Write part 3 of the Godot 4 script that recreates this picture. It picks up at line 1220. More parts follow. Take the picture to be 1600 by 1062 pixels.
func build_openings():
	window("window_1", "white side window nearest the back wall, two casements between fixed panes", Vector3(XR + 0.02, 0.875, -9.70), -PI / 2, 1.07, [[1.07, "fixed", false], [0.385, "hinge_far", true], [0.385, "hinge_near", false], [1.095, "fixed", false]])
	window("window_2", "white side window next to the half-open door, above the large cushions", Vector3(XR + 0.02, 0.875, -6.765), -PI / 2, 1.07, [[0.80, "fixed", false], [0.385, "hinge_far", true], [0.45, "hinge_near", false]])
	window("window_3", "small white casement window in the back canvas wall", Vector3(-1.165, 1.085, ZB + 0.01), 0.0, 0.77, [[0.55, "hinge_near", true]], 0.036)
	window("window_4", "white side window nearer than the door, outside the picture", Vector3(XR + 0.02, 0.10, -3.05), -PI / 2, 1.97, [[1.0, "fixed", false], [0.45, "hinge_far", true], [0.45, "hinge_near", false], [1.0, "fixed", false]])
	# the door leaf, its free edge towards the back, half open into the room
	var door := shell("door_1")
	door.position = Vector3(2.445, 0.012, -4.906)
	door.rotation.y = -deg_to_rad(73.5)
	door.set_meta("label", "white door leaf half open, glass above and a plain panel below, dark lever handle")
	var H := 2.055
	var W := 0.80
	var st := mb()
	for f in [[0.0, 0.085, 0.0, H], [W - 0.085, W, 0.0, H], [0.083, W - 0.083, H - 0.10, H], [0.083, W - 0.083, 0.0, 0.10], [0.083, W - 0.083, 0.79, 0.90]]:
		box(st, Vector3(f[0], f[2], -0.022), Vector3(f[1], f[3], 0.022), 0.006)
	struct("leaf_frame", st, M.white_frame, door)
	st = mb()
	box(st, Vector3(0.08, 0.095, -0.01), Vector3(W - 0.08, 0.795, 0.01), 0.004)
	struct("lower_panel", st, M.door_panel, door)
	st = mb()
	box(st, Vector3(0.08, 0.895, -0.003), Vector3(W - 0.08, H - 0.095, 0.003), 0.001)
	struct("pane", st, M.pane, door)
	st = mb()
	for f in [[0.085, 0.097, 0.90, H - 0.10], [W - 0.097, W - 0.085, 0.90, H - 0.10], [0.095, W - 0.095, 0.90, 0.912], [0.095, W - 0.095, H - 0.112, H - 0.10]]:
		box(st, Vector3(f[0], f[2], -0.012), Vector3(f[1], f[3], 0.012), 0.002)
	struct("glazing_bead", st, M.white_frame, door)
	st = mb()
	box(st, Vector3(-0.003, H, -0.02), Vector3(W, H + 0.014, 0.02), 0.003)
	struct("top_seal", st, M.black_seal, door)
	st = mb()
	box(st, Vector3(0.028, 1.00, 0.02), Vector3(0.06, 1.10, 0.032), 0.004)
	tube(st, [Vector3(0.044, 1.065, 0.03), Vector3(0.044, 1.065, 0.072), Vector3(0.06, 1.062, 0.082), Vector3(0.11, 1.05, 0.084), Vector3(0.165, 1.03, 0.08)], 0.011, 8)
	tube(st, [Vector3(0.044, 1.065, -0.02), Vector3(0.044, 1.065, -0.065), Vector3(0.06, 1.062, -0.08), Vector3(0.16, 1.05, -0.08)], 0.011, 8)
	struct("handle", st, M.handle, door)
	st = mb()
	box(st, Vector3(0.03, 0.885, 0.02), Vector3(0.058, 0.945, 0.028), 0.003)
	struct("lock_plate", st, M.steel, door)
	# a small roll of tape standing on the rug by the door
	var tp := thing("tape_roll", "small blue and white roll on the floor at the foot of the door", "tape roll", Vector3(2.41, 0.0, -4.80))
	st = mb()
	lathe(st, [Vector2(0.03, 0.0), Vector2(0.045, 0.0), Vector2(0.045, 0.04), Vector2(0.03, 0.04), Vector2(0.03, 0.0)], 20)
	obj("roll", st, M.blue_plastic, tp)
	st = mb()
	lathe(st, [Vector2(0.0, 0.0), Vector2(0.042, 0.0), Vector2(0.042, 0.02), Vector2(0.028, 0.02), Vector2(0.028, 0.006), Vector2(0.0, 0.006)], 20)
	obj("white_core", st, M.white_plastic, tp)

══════

### Problem to solve
Every line above should be retyped exactly as given.

### Correct answer
Write part 3 of the Godot 4 script that recreates this picture. It picks up at line 1220. More parts follow. Take the picture to be 1600 by 1062 pixels.
func build_openings():
	window("window_1", "white side window nearest the back wall, two casements between fixed panes", Vector3(XR + 0.02, 0.875, -9.70), -PI / 2, 1.07, [[1.07, "fixed", false], [0.385, "hinge_far", true], [0.385, "hinge_near", false], [1.095, "fixed", false]])
	window("window_2", "white side window next to the half-open door, above the large cushions", Vector3(XR + 0.02, 0.875, -6.765), -PI / 2, 1.07, [[0.80, "fixed", false], [0.385, "hinge_far", true], [0.45, "hinge_near", false]])
	window("window_3", "small white casement window in the back canvas wall", Vector3(-1.165, 1.085, ZB + 0.01), 0.0, 0.77, [[0.55, "hinge_near", true]], 0.036)
	window("window_4", "white side window nearer than the door, outside the picture", Vector3(XR + 0.02, 0.10, -3.05), -PI / 2, 1.97, [[1.0, "fixed", false], [0.45, "hinge_far", true], [0.45, "hinge_near", false], [1.0, "fixed", false]])
	# the door leaf, its free edge towards the back, half open into the room
	var door := shell("door_1")
	door.position = Vector3(2.445, 0.012, -4.906)
	door.rotation.y = -deg_to_rad(73.5)
	door.set_meta("label", "white door leaf half open, glass above and a plain panel below, dark lever handle")
	var H := 2.055
	var W := 0.80
	var st := mb()
	for f in [[0.0, 0.085, 0.0, H], [W - 0.085, W, 0.0, H], [0.083, W - 0.083, H - 0.10, H], [0.083, W - 0.083, 0.0, 0.10], [0.083, W - 0.083, 0.79, 0.90]]:
		box(st, Vector3(f[0], f[2], -0.022), Vector3(f[1], f[3], 0.022), 0.006)
	struct("leaf_frame", st, M.white_frame, door)
	st = mb()
	box(st, Vector3(0.08, 0.095, -0.01), Vector3(W - 0.08, 0.795, 0.01), 0.004)
	struct("lower_panel", st, M.door_panel, door)
	st = mb()
	box(st, Vector3(0.08, 0.895, -0.003), Vector3(W - 0.08, H - 0.095, 0.003), 0.001)
	struct("pane", st, M.pane, door)
	st = mb()
	for f in [[0.085, 0.097, 0.90, H - 0.10], [W - 0.097, W - 0.085, 0.90, H - 0.10], [0.095, W - 0.095, 0.90, 0.912], [0.095, W - 0.095, H - 0.112, H - 0.10]]:
		box(st, Vector3(f[0], f[2], -0.012), Vector3(f[1], f[3], 0.012), 0.002)
	struct("glazing_bead", st, M.white_frame, door)
	st = mb()
	box(st, Vector3(-0.003, H, -0.02), Vector3(W, H + 0.014, 0.02), 0.003)
	struct("top_seal", st, M.black_seal, door)
	st = mb()
	box(st, Vector3(0.028, 1.00, 0.02), Vector3(0.06, 1.10, 0.032), 0.004)
	tube(st, [Vector3(0.044, 1.065, 0.03), Vector3(0.044, 1.065, 0.072), Vector3(0.06, 1.062, 0.082), Vector3(0.11, 1.05, 0.084), Vector3(0.165, 1.03, 0.08)], 0.011, 8)
	tube(st, [Vector3(0.044, 1.065, -0.02), Vector3(0.044, 1.065, -0.065), Vector3(0.06, 1.062, -0.08), Vector3(0.16, 1.05, -0.08)], 0.011, 8)
	struct("handle", st, M.handle, door)
	st = mb()
	box(st, Vector3(0.03, 0.885, 0.02), Vector3(0.058, 0.945, 0.028), 0.003)
	struct("lock_plate", st, M.steel, door)
	# a small roll of tape standing on the rug by the door
	var tp := thing("tape_roll", "small blue and white roll on the floor at the foot of the door", "tape roll", Vector3(2.41, 0.0, -4.80))
	st = mb()
	lathe(st, [Vector2(0.03, 0.0), Vector2(0.045, 0.0), Vector2(0.045, 0.04), Vector2(0.03, 0.04), Vector2(0.03, 0.0)], 20)
	obj("roll", st, M.blue_plastic, tp)
	st = mb()
	lathe(st, [Vector2(0.0, 0.0), Vector2(0.042, 0.0), Vector2(0.042, 0.02), Vector2(0.028, 0.02), Vector2(0.028, 0.006), Vector2(0.0, 0.006)], 20)
	obj("white_core", st, M.white_plastic, tp)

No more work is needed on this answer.